Simon Calvert, Deputy Director at The Christian Institute commented: “This legal opinion casts real doubt over whether the Government’s Bill is compatible with the ECHR. It could even be challenged in the courts by home-educating families.
“The proposals treat all parents who home school with suspicion and impose onerous oversight requirements for the extra-curricular activities their kids are involved in. And if a child regularly attends Sunday school, a swimming club or even a library reading group, those who provide these sessions, often volunteers, might be required to collect information on home-schooled kids that they don’t have to collect on others and provide it to the state. If they make a mistake they risk punitive fines.
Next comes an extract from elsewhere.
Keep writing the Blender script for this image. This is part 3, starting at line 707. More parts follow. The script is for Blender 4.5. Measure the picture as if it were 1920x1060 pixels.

“As the legal advice says, while the State has an interest in ensuring the welfare of children, these proposals go way beyond what is legitimate or proportionate and constitutes an intrusion on the right to family life.”
“Parents who home educate do so for a wide variety of reasons, including inadequate SEND provision, bullying at school, or philosophical beliefs. Rather than treating them like criminals, the Government should be finding more ways to support them.”